Whenever God of his infinite goodness shall call me out of this world, the tongue of malice may not paint my intentions in those colours she admires, nor the sycophant extoll me beyond what I deserve. I do not pretend to any superior abilities, but will give place to no one in meaning to preserve the freedom, happiness and glory of my dominions and all their inhabitants, and to fulfill the duty to my God and my neighbour in the extended sense.
King George III (r. 1760–1820) making a self-assessment.
The mystique of royalty, in the sense of its remoteness from the ordinary, has vanished in the twenty-first century. This is partly because of the burgeoning technological media available to pry into every corner of existence, as well as the lowering of deference and respect for the Royal Family. The trend of lowering deference is nothing new. Such publications as Tomahawk and Punch were sending up Queen Victoria and her family in the nineteenth century, following the spirit of Atlas which offered to the public royal epigrams of Queen Victoria’s ancestors by those such as Walter Savage Landor (1775–1864) in 1855:
George the First was always reckoned
Vile, but viler George the Second;
And what mortal ever heard
Any good of George the Third?
When from the earth the Fourth descended
God be praised, the Georges ended!
In the twentieth century the Georges were back again. By and large George V and George VI received a better press. Although George V’s court was described by the novelist H.G. Wells as ‘alien and uninspiring’, George retorted that, ‘I may be uninspiring, but I’ll be damned if I’m an alien’. George VI was also described as ‘bumbling’.
Many an English and Scottish monarch have made blunders, played on by detractors. Edward II learned nothing from his affair with Piers Gaveston for instance; Elizabeth I made a terrible mistake in executing Mary, Queen of Scots, who in turn had brought death closer through her diplomatic blunders; James IV of Scotland took his army to destruction at the Battle of Flodden in 1513 by taking on his brother-in-law Henry VIII; by forcing the future Edward VII into a strict educational mould for which he was not suited, Queen Victoria and Prince Albert made their son a self-indulgent roué.
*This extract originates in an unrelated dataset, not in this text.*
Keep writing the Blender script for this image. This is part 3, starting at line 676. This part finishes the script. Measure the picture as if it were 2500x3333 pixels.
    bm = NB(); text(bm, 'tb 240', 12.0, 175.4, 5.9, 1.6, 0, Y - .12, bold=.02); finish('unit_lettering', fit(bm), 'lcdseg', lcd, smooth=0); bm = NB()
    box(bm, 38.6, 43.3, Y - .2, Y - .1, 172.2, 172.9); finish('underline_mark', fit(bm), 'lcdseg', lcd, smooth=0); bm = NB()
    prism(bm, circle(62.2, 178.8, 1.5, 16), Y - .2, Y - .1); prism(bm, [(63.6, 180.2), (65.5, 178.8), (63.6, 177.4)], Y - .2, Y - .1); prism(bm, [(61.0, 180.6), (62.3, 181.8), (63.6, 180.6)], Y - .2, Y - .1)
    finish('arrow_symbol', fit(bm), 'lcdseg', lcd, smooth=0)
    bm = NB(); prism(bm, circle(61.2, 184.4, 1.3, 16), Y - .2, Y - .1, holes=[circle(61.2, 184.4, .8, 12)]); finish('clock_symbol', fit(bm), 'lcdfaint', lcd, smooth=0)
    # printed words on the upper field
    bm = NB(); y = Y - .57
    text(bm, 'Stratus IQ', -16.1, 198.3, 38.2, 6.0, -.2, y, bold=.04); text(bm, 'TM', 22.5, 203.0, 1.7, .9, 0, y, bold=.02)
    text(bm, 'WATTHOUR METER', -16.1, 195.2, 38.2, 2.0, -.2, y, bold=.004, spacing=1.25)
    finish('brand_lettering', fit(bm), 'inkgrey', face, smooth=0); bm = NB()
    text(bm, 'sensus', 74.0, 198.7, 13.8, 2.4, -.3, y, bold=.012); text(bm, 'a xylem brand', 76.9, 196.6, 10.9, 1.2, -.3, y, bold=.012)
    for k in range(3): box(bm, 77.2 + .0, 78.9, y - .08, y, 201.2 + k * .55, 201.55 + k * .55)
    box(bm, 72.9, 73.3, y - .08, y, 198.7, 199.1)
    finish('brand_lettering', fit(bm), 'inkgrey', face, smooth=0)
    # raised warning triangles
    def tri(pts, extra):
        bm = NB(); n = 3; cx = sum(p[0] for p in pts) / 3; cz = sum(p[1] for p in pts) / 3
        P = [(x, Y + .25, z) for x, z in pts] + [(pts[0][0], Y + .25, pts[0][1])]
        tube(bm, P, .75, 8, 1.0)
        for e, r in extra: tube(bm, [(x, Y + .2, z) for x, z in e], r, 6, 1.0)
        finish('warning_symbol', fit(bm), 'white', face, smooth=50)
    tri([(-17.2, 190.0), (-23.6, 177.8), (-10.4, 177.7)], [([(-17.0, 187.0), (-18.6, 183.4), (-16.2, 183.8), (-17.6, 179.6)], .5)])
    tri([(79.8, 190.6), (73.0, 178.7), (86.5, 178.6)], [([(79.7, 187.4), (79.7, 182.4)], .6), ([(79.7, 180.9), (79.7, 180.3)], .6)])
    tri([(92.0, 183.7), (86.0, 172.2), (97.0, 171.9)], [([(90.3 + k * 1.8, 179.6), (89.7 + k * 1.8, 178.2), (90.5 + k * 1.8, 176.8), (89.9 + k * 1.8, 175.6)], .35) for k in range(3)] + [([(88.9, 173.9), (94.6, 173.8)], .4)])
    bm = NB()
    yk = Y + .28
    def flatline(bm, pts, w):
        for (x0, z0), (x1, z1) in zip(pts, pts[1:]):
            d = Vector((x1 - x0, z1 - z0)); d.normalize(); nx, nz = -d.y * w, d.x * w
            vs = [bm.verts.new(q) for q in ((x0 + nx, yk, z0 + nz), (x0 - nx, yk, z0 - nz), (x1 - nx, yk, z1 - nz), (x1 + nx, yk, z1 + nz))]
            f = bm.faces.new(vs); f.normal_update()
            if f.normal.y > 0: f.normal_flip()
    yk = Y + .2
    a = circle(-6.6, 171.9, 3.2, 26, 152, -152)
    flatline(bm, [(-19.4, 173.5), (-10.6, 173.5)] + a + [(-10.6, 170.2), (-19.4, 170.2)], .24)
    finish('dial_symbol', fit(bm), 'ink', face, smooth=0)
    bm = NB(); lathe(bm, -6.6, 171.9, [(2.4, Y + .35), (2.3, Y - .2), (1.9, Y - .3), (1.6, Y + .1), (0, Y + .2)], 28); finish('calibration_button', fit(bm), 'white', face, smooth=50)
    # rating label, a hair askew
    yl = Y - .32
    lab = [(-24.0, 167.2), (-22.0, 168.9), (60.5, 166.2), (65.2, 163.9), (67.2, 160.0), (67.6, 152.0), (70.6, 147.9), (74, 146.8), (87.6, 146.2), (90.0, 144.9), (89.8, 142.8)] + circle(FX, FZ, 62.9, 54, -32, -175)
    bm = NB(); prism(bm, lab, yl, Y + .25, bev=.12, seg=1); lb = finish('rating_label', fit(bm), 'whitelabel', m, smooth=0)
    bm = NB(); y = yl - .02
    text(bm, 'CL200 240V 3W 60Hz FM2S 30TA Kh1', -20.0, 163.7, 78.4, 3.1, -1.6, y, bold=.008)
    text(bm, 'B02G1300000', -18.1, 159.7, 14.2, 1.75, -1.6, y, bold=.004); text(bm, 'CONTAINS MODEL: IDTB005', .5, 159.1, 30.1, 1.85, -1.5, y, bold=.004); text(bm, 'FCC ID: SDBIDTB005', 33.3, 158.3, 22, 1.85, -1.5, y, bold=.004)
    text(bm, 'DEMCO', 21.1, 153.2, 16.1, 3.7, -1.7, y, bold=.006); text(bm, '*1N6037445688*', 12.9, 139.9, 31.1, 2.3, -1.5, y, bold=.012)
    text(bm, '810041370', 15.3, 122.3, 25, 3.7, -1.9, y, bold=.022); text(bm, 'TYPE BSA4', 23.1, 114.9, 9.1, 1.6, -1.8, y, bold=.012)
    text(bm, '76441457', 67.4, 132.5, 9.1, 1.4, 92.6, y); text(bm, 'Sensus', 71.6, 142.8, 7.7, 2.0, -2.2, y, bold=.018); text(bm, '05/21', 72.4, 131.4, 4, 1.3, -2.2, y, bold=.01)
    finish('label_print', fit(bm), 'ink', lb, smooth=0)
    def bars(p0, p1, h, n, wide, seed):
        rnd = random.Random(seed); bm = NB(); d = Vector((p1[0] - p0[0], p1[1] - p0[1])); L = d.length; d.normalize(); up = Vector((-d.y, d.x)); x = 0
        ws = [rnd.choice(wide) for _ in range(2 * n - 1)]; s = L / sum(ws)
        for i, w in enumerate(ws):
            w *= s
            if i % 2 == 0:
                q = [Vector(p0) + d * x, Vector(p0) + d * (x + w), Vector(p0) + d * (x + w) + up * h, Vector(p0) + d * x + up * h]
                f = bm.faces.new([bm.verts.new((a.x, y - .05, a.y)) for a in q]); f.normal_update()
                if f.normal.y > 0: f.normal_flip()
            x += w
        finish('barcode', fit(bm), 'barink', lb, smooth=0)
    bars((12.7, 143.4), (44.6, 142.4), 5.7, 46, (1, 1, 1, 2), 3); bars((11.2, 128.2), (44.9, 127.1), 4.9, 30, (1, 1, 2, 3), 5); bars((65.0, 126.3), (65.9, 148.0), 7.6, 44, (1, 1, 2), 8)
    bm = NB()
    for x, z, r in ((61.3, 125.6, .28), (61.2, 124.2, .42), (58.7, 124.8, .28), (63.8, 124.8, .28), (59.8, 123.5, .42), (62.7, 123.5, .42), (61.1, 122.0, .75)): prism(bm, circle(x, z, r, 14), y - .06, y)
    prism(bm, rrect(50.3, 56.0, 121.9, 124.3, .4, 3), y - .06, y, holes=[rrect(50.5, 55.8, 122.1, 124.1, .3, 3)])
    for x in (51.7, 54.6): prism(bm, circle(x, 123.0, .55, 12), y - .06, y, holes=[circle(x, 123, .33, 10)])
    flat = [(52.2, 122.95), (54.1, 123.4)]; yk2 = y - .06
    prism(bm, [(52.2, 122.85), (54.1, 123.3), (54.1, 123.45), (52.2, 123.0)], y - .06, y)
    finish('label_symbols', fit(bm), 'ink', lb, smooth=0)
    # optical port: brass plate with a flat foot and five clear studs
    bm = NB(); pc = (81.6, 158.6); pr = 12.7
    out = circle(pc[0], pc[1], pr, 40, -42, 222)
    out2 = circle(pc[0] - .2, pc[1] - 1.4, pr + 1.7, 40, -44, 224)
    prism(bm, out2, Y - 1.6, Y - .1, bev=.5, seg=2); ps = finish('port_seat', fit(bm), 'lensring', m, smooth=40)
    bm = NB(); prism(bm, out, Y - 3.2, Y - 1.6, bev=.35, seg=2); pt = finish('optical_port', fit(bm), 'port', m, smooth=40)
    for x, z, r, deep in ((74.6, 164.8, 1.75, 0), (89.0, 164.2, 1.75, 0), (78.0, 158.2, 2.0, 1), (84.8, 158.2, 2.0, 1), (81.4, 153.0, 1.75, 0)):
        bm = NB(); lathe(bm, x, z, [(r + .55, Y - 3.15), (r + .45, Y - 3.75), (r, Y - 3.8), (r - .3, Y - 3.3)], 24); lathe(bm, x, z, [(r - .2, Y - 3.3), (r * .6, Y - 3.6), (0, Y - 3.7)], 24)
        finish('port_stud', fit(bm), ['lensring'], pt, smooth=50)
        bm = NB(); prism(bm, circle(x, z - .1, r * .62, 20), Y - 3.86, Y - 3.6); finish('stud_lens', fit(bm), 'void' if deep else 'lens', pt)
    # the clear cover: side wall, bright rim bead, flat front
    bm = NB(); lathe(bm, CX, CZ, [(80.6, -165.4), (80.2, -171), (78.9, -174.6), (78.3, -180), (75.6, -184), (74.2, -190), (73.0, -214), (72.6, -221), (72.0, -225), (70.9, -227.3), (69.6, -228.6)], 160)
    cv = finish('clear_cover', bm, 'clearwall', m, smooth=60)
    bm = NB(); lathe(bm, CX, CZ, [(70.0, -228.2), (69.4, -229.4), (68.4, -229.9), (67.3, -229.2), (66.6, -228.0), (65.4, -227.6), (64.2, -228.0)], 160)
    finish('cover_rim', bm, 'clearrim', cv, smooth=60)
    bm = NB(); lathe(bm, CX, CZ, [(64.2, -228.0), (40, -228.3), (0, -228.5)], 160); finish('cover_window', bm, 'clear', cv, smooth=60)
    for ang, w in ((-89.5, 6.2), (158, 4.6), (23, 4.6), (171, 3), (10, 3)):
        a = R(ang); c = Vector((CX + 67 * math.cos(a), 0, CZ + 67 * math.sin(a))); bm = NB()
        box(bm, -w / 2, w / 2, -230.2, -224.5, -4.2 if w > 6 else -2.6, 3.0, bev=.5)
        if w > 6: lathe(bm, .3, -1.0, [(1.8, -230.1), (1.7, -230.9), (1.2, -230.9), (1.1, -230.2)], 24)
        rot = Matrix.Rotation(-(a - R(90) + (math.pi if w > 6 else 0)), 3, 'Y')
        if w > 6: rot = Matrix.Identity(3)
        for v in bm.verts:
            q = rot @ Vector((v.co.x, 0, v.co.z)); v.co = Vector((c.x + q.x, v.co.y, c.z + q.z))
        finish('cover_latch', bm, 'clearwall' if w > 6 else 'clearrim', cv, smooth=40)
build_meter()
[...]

The list is endless.
Even so monarchs have emerged from history as ‘heroes’. King Alfred, who unified the country, was the only English monarch with the suffix ‘Great’; Edward I also promoted the unity of Britain; in Scotland, Robert I, the Bruce, caused the nation to be accepted as an independent country; Edward III has been singled out as ‘the greatest warrior of his age’; while Henry VIII put an end to medieval England and set in motion a social, economic and religious reformation, on which his daughter Elizabeth I honed a new backbone for England internationally. All these monarchs and more, individually and directly, made the nation what it was to become.
But human nature delights in things that go wrong. One guest at Edward I’s coronation in 1272 was Alexander III of Scotland, who on hearing that there was an abundance of fine food, rode in with 100 Scottish knights. When the knights dismounted to pay honour to Edward I, people in the crowd stole their horses. Many royal weddings also had farcical aspects. When Frederick Louis, Prince of Wales, was married in 1736, his father George II, who loathed him, decided to humiliate him and his new bride Augusta, daughter of the Duke of Saxe-Coburg. While the rest of the family enjoyed the wedding dinner the couple were banished to the royal nursery.
All in all the story of the monarchs of Britain is the story of the nation itself. Their lives, fads, fallacies, victories, defeats, enemies, strengths and weaknesses are all threads from which British history is woven. This book sets out to give a taster of many of these aspects to underline how the public fascination with royalty never dims.